Huit milliards d’euros sur quatre ans
Selon le porte-parole du gouvernement, Benjamin Griveaux, le plan pauvreté dans sa globalité sera doté de huit milliards d’euros répartis sur quatre ans, soit deux par an. À titre de repère, les dépenses liées au versement des minima sociaux s’élevaient à 26 milliards d’euros en 2015 (soit 3,6% du montant des prestations de protection sociale et 1,2% du PIB), selon la DREES.
Le niveau n’a pas échappé à la gauche, qui a ramené Emmanuel Macron à son étiquette de « président des riches ». « 8 milliards sur 4 ans pour le plan pauvreté et en même temps, 20 milliards sur 4 ans pour la suppression de l’impôt de la fortune », a ainsi réagi le sénateur Xavier Iacovelli.
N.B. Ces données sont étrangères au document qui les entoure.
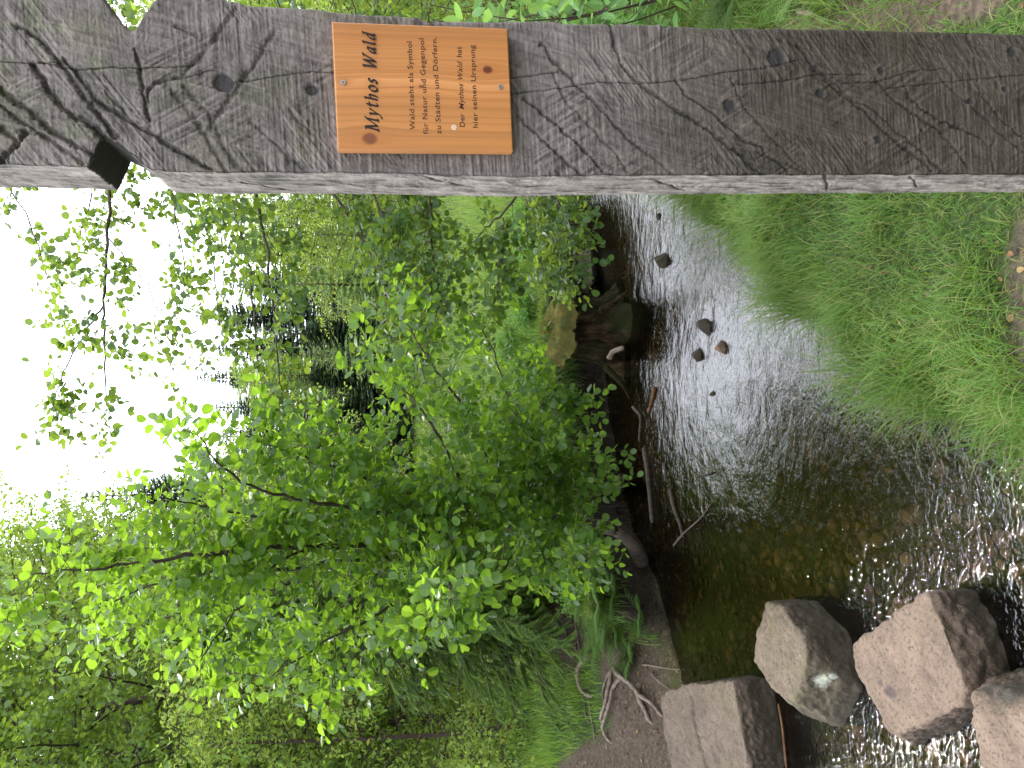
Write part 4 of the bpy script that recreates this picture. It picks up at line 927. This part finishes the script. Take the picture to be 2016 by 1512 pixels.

À droite, le sénateur (LR) Marc-Philippe Daubresse, ancien ministre de la Jeunesse et des Solidarités actives sous Nicolas Sarkozy, a affirmé que les mesures allaient « dans le bon sens » mais que les moyens n’étaient « pas à la hauteur ». « On est très loin des moyens mis pour le plan de cohésion sociale en 2004 : les résultats ne pourront être que très partiels pour lutter contre la pauvreté », a-t-il mis en garde.